Each plugin in Logstash has its own configuration options, for example the S3 input plugin I am using in the above examples requires “bucket” settings and some optional settings like “region”, “prefix” etc. One of the optional settings used above is the “sincedb_path”, this is a just a file where the Logstash S3 plugin keeps track of the date the last handled file was added to S3. If this file is not defined, every time Logstash restarts the plugin starts pulling the data from the very beginning. If we were running Logstash inside an EC2 as a process we didn’t had to worry about it, but we are running Logstash as an ephemeral container. For this reason I have modified the docker-entrypoint file and added a startup command to automatically generate “Sincedb” file and update it with the current time. In this way every time the Logstash container restarts, it will pull logs starting from the current time, this means that we may miss some log files but it is better than having lots of duplicate entries. Below is the modified docker-entrypoint file.

#!/bin/bash -e 
env2yaml /usr/share/logstash/config/logstash.yml 
export LS_JAVA_OPTS="-Dls.cgroup.cpuacct.path.override=/ -Dls.cgroup.cpu.path.override=/ $LS_JAVA_OPTS" 

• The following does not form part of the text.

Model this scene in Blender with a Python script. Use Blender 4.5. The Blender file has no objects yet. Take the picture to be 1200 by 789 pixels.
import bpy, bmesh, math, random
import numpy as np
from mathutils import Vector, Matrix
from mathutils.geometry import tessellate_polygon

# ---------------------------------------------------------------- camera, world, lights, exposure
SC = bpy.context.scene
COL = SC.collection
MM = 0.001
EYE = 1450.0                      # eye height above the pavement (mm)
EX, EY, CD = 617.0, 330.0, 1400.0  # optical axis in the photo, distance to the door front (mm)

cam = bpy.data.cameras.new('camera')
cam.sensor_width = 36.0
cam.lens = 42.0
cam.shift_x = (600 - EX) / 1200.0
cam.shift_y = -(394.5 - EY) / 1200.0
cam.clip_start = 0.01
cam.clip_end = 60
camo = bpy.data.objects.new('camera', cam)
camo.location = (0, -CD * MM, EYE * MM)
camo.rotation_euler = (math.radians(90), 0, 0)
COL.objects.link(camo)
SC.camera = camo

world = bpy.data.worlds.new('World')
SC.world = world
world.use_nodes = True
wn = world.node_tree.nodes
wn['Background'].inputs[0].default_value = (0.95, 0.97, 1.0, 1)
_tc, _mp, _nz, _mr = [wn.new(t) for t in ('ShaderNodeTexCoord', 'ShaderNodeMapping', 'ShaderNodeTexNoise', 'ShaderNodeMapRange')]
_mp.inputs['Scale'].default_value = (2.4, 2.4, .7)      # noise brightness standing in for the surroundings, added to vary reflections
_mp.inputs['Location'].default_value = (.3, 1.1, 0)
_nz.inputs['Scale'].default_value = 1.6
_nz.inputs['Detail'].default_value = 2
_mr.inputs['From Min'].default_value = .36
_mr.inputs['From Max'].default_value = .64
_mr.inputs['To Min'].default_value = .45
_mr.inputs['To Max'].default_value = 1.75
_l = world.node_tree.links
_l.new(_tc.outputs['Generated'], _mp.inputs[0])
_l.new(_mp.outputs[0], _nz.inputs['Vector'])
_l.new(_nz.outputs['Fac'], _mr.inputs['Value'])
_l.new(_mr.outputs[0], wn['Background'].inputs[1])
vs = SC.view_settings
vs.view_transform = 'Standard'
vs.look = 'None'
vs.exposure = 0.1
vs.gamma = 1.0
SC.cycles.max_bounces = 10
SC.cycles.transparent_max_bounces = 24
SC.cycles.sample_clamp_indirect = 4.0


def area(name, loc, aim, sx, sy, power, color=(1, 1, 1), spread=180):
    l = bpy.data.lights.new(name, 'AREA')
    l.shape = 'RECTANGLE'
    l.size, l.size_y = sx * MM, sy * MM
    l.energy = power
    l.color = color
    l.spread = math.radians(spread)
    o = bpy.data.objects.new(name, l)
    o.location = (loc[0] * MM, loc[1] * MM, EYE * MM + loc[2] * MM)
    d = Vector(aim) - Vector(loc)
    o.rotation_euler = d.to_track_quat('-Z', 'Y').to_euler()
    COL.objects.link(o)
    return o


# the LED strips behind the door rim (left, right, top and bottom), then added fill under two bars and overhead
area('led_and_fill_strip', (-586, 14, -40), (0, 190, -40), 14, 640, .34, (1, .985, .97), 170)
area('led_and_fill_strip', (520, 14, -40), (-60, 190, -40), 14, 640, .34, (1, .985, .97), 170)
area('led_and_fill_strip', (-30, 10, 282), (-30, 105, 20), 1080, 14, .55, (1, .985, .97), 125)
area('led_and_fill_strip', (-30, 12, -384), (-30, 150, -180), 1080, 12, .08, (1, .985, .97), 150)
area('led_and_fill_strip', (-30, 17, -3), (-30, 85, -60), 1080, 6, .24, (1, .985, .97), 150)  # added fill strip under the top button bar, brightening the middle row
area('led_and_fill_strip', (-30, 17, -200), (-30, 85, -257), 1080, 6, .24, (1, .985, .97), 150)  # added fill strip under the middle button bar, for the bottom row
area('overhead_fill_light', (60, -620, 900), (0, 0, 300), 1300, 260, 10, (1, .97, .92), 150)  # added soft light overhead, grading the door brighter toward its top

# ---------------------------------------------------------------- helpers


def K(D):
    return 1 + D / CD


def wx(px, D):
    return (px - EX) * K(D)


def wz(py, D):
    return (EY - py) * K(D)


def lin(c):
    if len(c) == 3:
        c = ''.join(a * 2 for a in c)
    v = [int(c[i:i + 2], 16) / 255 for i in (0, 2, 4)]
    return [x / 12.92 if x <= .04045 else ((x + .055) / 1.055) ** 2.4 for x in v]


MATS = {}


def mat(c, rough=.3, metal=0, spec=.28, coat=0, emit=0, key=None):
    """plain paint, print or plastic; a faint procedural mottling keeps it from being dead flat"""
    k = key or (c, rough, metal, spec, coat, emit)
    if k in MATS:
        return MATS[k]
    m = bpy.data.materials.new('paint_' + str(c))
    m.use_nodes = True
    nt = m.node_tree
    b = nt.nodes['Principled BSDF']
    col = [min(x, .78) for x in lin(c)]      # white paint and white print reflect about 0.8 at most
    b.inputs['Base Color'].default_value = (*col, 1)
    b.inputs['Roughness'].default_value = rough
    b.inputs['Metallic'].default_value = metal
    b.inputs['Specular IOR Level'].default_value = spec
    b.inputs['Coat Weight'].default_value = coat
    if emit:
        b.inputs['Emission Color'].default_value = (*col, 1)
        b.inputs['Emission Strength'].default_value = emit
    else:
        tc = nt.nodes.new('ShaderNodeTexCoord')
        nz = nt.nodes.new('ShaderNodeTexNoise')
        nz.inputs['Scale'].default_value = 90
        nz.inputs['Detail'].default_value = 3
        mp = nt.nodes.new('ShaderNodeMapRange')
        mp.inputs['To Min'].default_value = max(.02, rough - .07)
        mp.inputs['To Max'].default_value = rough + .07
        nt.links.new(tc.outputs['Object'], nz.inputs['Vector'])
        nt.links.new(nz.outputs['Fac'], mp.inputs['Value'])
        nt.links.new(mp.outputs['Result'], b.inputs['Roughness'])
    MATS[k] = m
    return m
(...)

date --date="0 minutes ago" +%Y-%m-%d\ %H:%M:%S\ UTC > /tmp/.alb-logs_since.db 
date --date="0 minutes ago" +%Y-%m-%d\ %H:%M:%S\ UTC > /tmp/.waf-log_since.db 

if [[ -z $1 ]] || [[ ${1:0:1} == '-' ]] ; then 
exec logstash "$@" 
else 
exec "$@" 
fi 

Building the Docker Images

With all the changes we need to build the new docker images using the public Logstash image. We need to add the configuration files, the modified pipeline and the docker-entrypoint file. Below is the dockerfile I am using

FROM docker.elastic.co/logstash/logstash:7.9.1 
RUN rm -f /usr/share/logstash/pipeline/logstash.conf /usr/share/logstash/config/logstash.yml 
ADD alb.conf /usr/share/logstash/pipeline/ 
ADD waf.conf /usr/share/logstash/pipeline/ 
ADD logstash.yml /usr/share/logstash/config/ 
USER root 
ADD docker-entrypoint /usr/local/bin/docker-entrypoint 
RUN chmod +x /usr/local/bin/docker-entrypoint 

We can build the docker image using the following command.

$ docker build my-logstash-demo:v1 .  

Finally we will upload the image to our private docker image repository. It can be Amazon ECR, docker hub or any other support image repository.
You can use this github repository integratechfze/logstash-ecs to download all the configuration files. Modify the data source and elasticsearch endpoints inside logstash.yml, alb.conf and waf.conf files.

Run the Logstash Service

Before we can run our Logstash service we need to create a task definition and finally create a service that runs the task in our ECS cluster. As part of the task definition we need to assign proper permissions to the Logstash service. We need to create an ECS role and assign read permissions on the S3 buckets where our logs are stored. The network mode could be bridge, since we are not exposing Logstash ports.

Logstash-ecs-service

Visualizing the Logs in Kibana

Once the Logstash service start it will push logs into our Amazon Elasticsearch cluster, as explained earlier Amazon Elasticsearch comes with build in integrated Kibana service. We can login to Kibana and view our indices under “Index Management”.
Logstash-kibana
Now we can build “Index Patterns”, Visualization, Dashboards, Alarms and Anomaly Detection on our logs using the Kibana web interface.

Conclusion

Logstash is a very useful tool to move data between different sources, it also have the capability to process those logs before sending it to the final destination. With over 200 plugins we have the capability to transform the data quite easily as compare to writing direct code. Using Logstash we can remain agnostic of how our data sources works, all we need is the right plugin and Logstash will do the rest.